§ **Stated problem**: Locate each line containing the string "picture" and copy it out.
....................
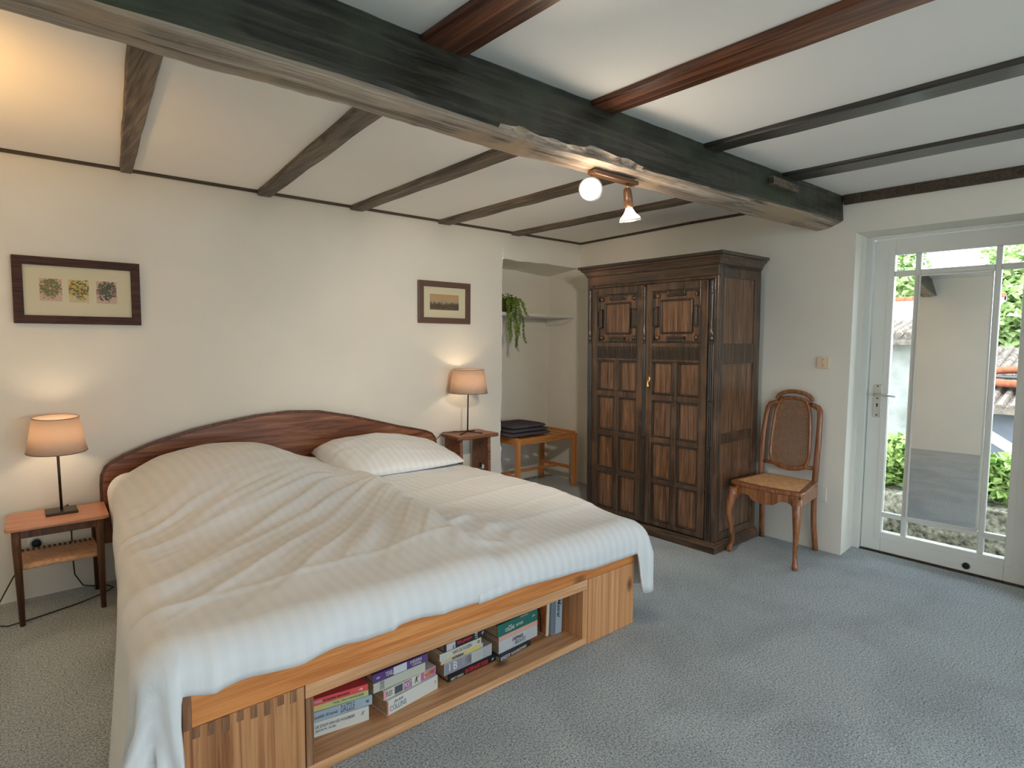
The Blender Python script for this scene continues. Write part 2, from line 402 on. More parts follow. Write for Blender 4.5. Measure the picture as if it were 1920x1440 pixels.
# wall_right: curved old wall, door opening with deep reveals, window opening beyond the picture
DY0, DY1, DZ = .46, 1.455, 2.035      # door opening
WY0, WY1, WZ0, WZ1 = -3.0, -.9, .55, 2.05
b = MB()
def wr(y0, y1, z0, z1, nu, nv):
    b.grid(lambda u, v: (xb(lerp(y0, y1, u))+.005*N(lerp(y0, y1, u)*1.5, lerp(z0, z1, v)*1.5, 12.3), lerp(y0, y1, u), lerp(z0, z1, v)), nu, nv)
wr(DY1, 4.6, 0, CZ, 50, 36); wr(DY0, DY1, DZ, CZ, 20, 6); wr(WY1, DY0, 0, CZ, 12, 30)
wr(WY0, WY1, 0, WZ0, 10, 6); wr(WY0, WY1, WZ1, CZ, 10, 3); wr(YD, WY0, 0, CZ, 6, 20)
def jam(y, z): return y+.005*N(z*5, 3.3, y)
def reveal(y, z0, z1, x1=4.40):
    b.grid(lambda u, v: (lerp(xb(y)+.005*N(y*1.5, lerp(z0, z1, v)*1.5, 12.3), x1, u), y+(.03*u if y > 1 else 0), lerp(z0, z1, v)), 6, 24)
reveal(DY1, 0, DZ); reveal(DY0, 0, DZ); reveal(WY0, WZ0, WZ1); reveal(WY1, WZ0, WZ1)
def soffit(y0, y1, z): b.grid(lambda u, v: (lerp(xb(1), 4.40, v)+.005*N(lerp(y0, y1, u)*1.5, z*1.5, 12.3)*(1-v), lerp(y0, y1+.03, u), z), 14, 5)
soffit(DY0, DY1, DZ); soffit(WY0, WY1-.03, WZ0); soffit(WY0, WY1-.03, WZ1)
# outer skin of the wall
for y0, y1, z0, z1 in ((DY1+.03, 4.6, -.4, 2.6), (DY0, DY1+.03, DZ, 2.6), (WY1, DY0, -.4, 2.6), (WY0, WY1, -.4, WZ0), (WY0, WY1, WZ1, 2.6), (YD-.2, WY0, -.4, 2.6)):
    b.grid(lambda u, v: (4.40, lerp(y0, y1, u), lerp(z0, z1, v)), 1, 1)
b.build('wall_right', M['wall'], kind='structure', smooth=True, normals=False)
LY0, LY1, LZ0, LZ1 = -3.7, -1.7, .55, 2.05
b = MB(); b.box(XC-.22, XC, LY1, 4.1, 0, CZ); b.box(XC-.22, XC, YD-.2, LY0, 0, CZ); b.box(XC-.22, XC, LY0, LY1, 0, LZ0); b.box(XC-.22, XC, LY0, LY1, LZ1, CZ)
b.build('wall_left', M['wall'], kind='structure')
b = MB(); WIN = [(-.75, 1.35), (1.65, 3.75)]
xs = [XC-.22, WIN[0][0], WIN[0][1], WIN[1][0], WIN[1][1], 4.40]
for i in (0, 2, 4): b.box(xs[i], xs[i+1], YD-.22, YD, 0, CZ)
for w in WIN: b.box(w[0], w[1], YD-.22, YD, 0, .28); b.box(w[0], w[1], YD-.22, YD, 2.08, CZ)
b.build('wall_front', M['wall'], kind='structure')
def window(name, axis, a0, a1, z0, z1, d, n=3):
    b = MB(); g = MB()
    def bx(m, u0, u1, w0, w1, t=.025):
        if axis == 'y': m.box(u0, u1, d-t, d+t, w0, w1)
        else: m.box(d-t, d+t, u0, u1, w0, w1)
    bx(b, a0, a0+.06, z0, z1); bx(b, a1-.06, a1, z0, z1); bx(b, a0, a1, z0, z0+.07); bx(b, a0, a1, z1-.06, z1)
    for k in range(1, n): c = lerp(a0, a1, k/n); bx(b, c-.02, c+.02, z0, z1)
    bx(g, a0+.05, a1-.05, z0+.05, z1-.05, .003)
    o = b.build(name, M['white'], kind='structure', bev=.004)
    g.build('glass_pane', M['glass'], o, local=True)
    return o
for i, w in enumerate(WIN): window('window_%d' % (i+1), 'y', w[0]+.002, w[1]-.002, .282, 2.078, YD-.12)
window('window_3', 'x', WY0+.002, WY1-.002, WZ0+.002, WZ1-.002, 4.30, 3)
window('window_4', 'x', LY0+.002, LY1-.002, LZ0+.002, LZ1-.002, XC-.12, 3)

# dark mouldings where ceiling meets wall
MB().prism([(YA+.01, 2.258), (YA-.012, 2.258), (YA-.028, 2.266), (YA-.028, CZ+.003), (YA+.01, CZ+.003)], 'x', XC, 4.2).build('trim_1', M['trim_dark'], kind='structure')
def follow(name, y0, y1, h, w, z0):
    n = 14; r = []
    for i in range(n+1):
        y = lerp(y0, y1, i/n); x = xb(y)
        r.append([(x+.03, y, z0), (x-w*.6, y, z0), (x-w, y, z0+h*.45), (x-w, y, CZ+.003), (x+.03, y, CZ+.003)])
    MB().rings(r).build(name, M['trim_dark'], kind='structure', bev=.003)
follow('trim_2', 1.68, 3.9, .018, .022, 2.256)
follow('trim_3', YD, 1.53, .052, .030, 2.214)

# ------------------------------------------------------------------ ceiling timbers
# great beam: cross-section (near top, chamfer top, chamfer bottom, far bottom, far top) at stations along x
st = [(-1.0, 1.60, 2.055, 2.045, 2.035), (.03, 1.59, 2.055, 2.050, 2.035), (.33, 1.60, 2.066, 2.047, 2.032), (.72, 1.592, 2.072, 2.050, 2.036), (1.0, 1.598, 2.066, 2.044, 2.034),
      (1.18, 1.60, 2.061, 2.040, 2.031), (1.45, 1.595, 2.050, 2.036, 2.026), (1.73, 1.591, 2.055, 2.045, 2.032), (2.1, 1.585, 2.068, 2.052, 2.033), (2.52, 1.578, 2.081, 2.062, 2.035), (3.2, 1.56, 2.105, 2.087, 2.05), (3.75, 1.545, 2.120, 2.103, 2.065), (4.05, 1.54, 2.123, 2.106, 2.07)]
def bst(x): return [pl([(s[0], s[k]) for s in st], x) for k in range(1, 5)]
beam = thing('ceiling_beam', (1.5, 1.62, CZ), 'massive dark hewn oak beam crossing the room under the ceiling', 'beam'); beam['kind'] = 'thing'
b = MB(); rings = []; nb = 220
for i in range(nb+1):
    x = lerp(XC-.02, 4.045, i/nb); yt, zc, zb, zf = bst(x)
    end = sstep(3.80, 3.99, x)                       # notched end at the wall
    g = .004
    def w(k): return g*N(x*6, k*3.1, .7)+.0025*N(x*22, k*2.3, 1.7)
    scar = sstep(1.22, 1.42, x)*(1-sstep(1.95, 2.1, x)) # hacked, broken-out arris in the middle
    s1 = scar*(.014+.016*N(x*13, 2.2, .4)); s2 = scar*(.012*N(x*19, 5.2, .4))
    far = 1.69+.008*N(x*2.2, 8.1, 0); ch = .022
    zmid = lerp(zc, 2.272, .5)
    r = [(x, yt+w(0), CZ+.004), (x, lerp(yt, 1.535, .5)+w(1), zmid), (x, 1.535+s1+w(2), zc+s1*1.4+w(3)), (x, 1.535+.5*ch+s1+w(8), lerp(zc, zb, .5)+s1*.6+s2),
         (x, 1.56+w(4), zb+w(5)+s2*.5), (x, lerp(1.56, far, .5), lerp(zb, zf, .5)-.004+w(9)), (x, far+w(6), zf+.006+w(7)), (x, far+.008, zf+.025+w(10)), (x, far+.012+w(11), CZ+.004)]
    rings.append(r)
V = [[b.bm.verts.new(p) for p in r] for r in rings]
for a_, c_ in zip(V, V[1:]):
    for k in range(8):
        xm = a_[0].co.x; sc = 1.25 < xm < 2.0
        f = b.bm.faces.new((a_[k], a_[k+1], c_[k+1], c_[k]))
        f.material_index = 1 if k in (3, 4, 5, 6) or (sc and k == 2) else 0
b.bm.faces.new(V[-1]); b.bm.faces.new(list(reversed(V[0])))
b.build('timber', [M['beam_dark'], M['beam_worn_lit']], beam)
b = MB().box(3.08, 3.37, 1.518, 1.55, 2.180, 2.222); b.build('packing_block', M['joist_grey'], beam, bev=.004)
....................
§ **Answer in full**:
The Blender Python script for this scene continues. Write part 2, from line 402 on. More parts follow. Write for Blender 4.5. Measure the picture as if it were 1920x1440 pixels.
# wall_right: curved old wall, door opening with deep reveals, window opening beyond the picture